Nesta terça-feira (21), o TRF-2 decidiu, por unanimidade, que o trio acusado de corrupção deveria retornar a prisão, uma vez que a decisão da Alerj de soltar os deputados não teve a anuência do tribunal. O “prende e solta” em questão só não prosperará em questão porque a Alerj desistiu de contestar a decisão da Justiça.

Por outro lado, o Tribunal de Justiça do Rio de Janeiro anulou a sessão da Alerj que revogou a prisão de Picciani, Mello e Albertassi. O que, ao pé da letra, ensejaria a realização de nova sessão extraordinária para analisar o tema.

Em outro vértice do poliedro da crise institucional está exemplo semelhante, mas em outra esfera do Poder. Ainda sem ter dado explicações, a Procuradoria-Geral da República (PGR) levou adiante uma ação monitorada que surgiu a partir da gravação de um diálogo entre o presidente Michel Temer e o empresário Joesley Batista. A PGR sabia que a gravação era ilícita, mas mesmo assim avançou na negociação de um acordo de colaboração premiada apenas porque a ordem era mandar a República pelos ares.

Fosse pouco, o Ministério Público Federal (MPF) não aceita ser investigado por outros Poderes, alegando que somente os iguais é que podem investigar e julgar os procuradores da República. Essa é a justificativa da procuradora-geral Raquel Dodge em manifestação enviada ao STF, que na pessoa do ministro Dias Toffoli derrubou a convocação do procurador Eduardo Pelella, ex-chefe de gabinete de Rodrigo Janot, pela CPMI da JBS.

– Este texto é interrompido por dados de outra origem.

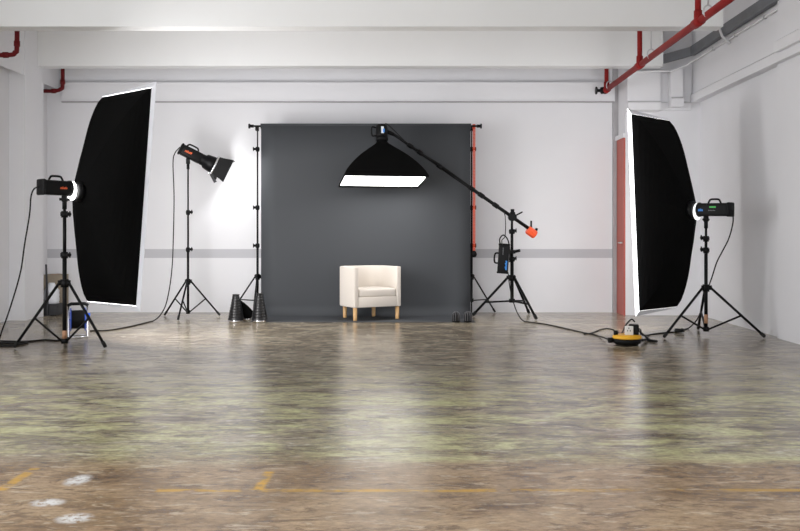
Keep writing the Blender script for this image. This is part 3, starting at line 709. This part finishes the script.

O Brasil está se tornando um reduto de tribunais de exceção, o que é perigoso para a democracia. Senadores e deputados só podem ser processados, condenados e presos com a autorização das respectivas Casas legislativas. O MPF não aceita que procuradores sejam investigados por terceiros. Os militares só podem ser julgados pela Justiça Militar. E o cidadão comum… Bem, o cidadão comum que respeite a lei e aceite silenciosamente o papel de eterno financiador da balbúrdia. Ainda é tempo para conter a crise institucional!